Trisecting non-Lagrangian theories
Sergei Gukov
TL;DR
This work develops a framework to define and compute smooth 4-manifold invariants using topological twists of non-Lagrangian 4d $\mathcal N=2$ and $\mathcal N=3$ theories, reducing the computation to disk amplitudes in a 2d A-model with targets that are highly nontrivial (e.g., Gepner-model–like or asymmetric orbifold spaces). Central to the construction is a trisection of the 4-manifold into three handlebodies, yielding a 2d theory $\mathcal M(F_g)$ on a disk together with three Heegaard boundary conditions whose gluing is governed by $\mathrm{MCG}(F_g)$. The paper explicates the map between 4d chiral rings and 2d chiral rings, observables inherited from the $Q$-cohomology, and the role of anomalies in organizing the invariants, including Seiberg-Witten–like structures manifested as sums over vacua and vortex contributions.

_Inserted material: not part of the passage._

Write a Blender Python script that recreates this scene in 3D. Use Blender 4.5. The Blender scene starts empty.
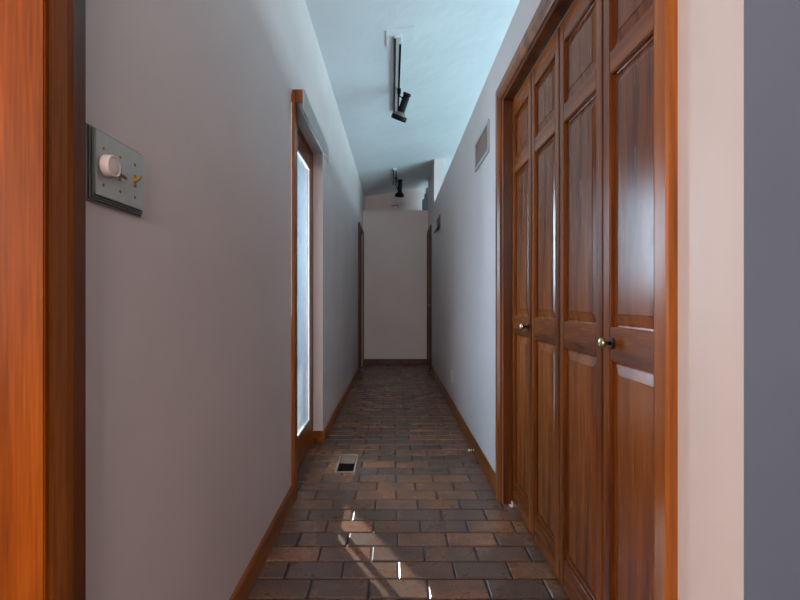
import bpy, bmesh, math, random
from mathutils import Vector, Matrix
random.seed(7)
scn = bpy.context.scene
COL = scn.collection

# ---------------------------------------------------------------- materials
def new_mat(name):
    m = bpy.data.materials.new(name); m.use_nodes = True
    nt = m.node_tree
    return m, nt, nt.nodes, nt.links, nt.nodes['Principled BSDF']

def srgb(r, g, b):
    f = lambda c: (c/255/12.92) if c/255 <= 0.04045 else ((c/255+0.055)/1.055)**2.4
    return (f(r), f(g), f(b), 1)

def plain(name, col, rough=0.5, metal=0.0, bump=0.0, bscale=60, spec=0.5, vary=0.06):
    m, nt, N, L, B = new_mat(name)
    tc = N.new('ShaderNodeTexCoord')
    n = N.new('ShaderNodeTexNoise'); n.inputs['Scale'].default_value = bscale; n.inputs['Detail'].default_value = 4
    L.new(tc.outputs['Object'], n.inputs['Vector'])
    r = N.new('ShaderNodeValToRGB')
    r.color_ramp.elements[0].color = tuple(c*(1-vary) for c in col[:3])+(1,)
    r.color_ramp.elements[1].color = tuple(min(1, c*(1+vary)) for c in col[:3])+(1,)
    L.new(n.outputs['Fac'], r.inputs['Fac']); L.new(r.outputs['Color'], B.inputs['Base Color'])
    B.inputs['Roughness'].default_value = rough; B.inputs['Metallic'].default_value = metal
    B.inputs['Specular IOR Level'].default_value = spec
    if bump:
        b = N.new('ShaderNodeBump'); b.inputs['Strength'].default_value = bump; b.inputs['Distance'].default_value = 0.004
        L.new(n.outputs['Fac'], b.inputs['Height']); L.new(b.outputs['Normal'], B.inputs['Normal'])
    return m

def paint(name, col, bump=0.12, rough=0.55, scale=14, dist=0.01):
    m, nt, N, L, B = new_mat(name)
    tc = N.new('ShaderNodeTexCoord')
    n = N.new('ShaderNodeTexNoise'); n.inputs['Scale'].default_value = scale; n.inputs['Detail'].default_value = 6
    n2 = N.new('ShaderNodeTexNoise'); n2.inputs['Scale'].default_value = 2.2; n2.inputs['Detail'].default_value = 3
    for a in (n, n2): L.new(tc.outputs['Object'], a.inputs['Vector'])
    r = N.new('ShaderNodeValToRGB')
    r.color_ramp.elements[0].position = .3; r.color_ramp.elements[1].position = .7
    r.color_ramp.elements[0].color = tuple(c*.96 for c in col[:3])+(1,)
    r.color_ramp.elements[1].color = tuple(min(1, c*1.03) for c in col[:3])+(1,)
    L.new(n2.outputs['Fac'], r.inputs['Fac']); L.new(r.outputs['Color'], B.inputs['Base Color'])
    b = N.new('ShaderNodeBump'); b.inputs['Strength'].default_value = bump; b.inputs['Distance'].default_value = dist
    L.new(n.outputs['Fac'], b.inputs['Height']); L.new(b.outputs['Normal'], B.inputs['Normal'])
    B.inputs['Roughness'].default_value = rough; B.inputs['Specular IOR Level'].default_value = .35
    return m

def wood(name, dark, mid, light, axis='z', rough=.3, fine=1.0, seed=0.0, coat=0.04):
    m, nt, N, L, B = new_mat(name)
    tc = N.new('ShaderNodeTexCoord')
    def mapping(along, across):
        mp = N.new('ShaderNodeMapping')
        s = [across]*3; s['xyz'.index(axis)] = along
        mp.inputs['Scale'].default_value = s
        mp.inputs['Location'].default_value = (seed, seed*1.7, seed*.6)
        L.new(tc.outputs['Object'], mp.inputs['Vector']); return mp
    m1 = mapping(1.1, 17*fine); m2 = mapping(7, 260*fine); m3 = mapping(.8, 3.0)
    n1 = N.new('ShaderNodeTexNoise'); n1.inputs['Scale'].default_value = 1; n1.inputs['Detail'].default_value = 5; n1.inputs['Distortion'].default_value = .25
    n2 = N.new('ShaderNodeTexNoise'); n2.inputs['Scale'].default_value = 1; n2.inputs['Detail'].default_value = 3
    n3 = N.new('ShaderNodeTexNoise'); n3.inputs['Scale'].default_value = 1; n3.inputs['Detail'].default_value = 2
    L.new(m1.outputs[0], n1.inputs['Vector']); L.new(m2.outputs[0], n2.inputs['Vector']); L.new(m3.outputs[0], n3.inputs['Vector'])
    a = N.new('ShaderNodeMath'); a.operation = 'MULTIPLY'; a.inputs[1].default_value = .55; L.new(n1.outputs['Fac'], a.inputs[0])
    b = N.new('ShaderNodeMath'); b.operation = 'MULTIPLY_ADD'; b.inputs[1].default_value = .20
    L.new(n2.outputs['Fac'], b.inputs[0]); L.new(a.outputs[0], b.inputs[2])
    c = N.new('ShaderNodeMath'); c.operation = 'MULTIPLY_ADD'; c.inputs[1].default_value = .25
    L.new(n3.outputs['Fac'], c.inputs[0]); L.new(b.outputs[0], c.inputs[2])
    r = N.new('ShaderNodeValToRGB')
    e = r.color_ramp.elements; e[0].position = .39; e[0].color = dark; e[1].position = .68; e[1].color = light
    k = e.new(.54); k.color = mid
    L.new(c.outputs[0], r.inputs['Fac']); L.new(r.outputs['Color'], B.inputs['Base Color'])
    bp = N.new('ShaderNodeBump'); bp.inputs['Strength'].default_value = .18; bp.inputs['Distance'].default_value = .0015
    L.new(b.outputs[0], bp.inputs['Height']); L.new(bp.outputs['Normal'], B.inputs['Normal'])
    rr = N.new('ShaderNodeMapRange'); rr.inputs['To Min'].default_value = rough-.05; rr.inputs['To Max'].default_value = rough+.12
    L.new(n2.outputs['Fac'], rr.inputs['Value']); L.new(rr.outputs[0], B.inputs['Roughness'])
    B.inputs['Coat Weight'].default_value = coat; B.inputs['Coat Roughness'].default_value = .22; B.inputs['Specular IOR Level'].default_value = .3
    return m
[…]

It then develops concrete AD-theory examples, particularly rank-1 Argyres-Douglas theories, showing how their elliptic genera and boundary branes encode the 4-manifold data for higher-genus trisections and discuss potential connections to non-compact Gepner models and VOAs, with a view toward broadening the catalog of 4-manifold invariants derived from non-Lagrangian QFTs.
Abstract
We propose a way to define and compute invariants of general smooth 4-manifolds based on topological twists of non-Lagrangian 4d N=2 and N=3 theories in which the problem is reduced to a fairly standard computation in topological A-model, albeit with rather unusual targets, such as compact and non-compact Gepner models, asymmetric orbifolds, N=(2,2) linear dilaton theories, "self-mirror" geometries, varieties with complex multiplication, etc.